Is It Legal to Photograph in Cemeteries?

Started 2 months ago | Discussions thread
Michael Fryd
Michael Fryd Forum Pro • Posts: 15,932
Re: One of my favorite subjects

Aberaeron wrote:

Michael Fryd wrote:

Aberaeron wrote:

Michael Fryd wrote:

Aberaeron wrote:

Guy Parsons wrote:

Lensmate wrote:

embie wrote:

...

Back on subject, I fail to see why anyone would object to someone photographing a grave or the outside of a tomb. It is history.

Because not all photography in a cemetery is of a grave.

Consider a scantily clad (or nude) model draped across tombstones, lying on top of a grave, or even pleasuring herself. Some might consider this disrespectful (for examples Google "graveyard nude photos" ).

Many people would like to see a certain level of decorum around the final resting place of their loved ones.

Rather than argue with a photographer whether a particular shoot is respectful, it's easier just to prohibit all photography. They don't need to enforce this rule for respectful photography during a burial.

Other laws almost certainly cover your scenario. All scenarios assume people are caught in the act of course.

What law would prohibit photographing a model in a bikini humping a tombstone? It's not indecent exposure, and it's not vandalism.

I am no more a lawyer than you are but you could bet that some public order or public decency offence would indeed be broken in the exceptionally rare event that you are fixated on.

If you think this is a rare event you may want to Google "sexy graveyard photos".

It's not that I am fixated on this.  The question was asked why one would want to limit graveyard photography.  The answer is that it's not about boring photography, but the unusual.

Rules are often about unusual photography.  The vast majority of people don't start Ponzi schemes, yet there are laws against them.

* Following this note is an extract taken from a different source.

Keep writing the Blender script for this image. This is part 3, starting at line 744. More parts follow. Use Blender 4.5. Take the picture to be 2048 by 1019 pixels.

There is no law prohibiting photography in UK cemeteries and the scenarios you describe are almost unheard of.

Again, you may not have heard of them, but a simple Google search indicates that they do happen a lot.

In the USA, the law allows a private property owner to restrict photography on the property.  If I owned a restaurant, I would be allowed to restrict photography in the restaurant.

In fact, there is a local vegan restaurant with a lovely attached garden.  Many people do photo shoots in that garden.  The restaurant generally requires that you pay a fee to use the garden for photos.  Now, they won't stop someone who is eating lunch from taking a few snaps with their smartphone, but show up with a professional looking camera and a nicely dressed model, and you should be prepared to pay a fee or be turned away.

People actually fornicating in graveyards are likely to be far more common but rarely caught in the act, so I doubt your scenario would be either. So why bother with a law against photography in general? No reason anywhere that purports to be a land that prides itself on ‘freedom’ in my opinion. Every reason in a police state that curtails freedoms wherever it can dream up the slightest dodgy and rare scenario that might offend someone at some time. Why not ban and burn books while you are at it?

I was not commenting on whether there was a law specifically against photography in graveyards.  I was merely pointing out that private property owners are free to create such a rule to apply to their property.

For instance, if a church owns a graveyard, they can restrict photography in that graveyard however they want.  In essence the private property owner has the freedom to control their private property.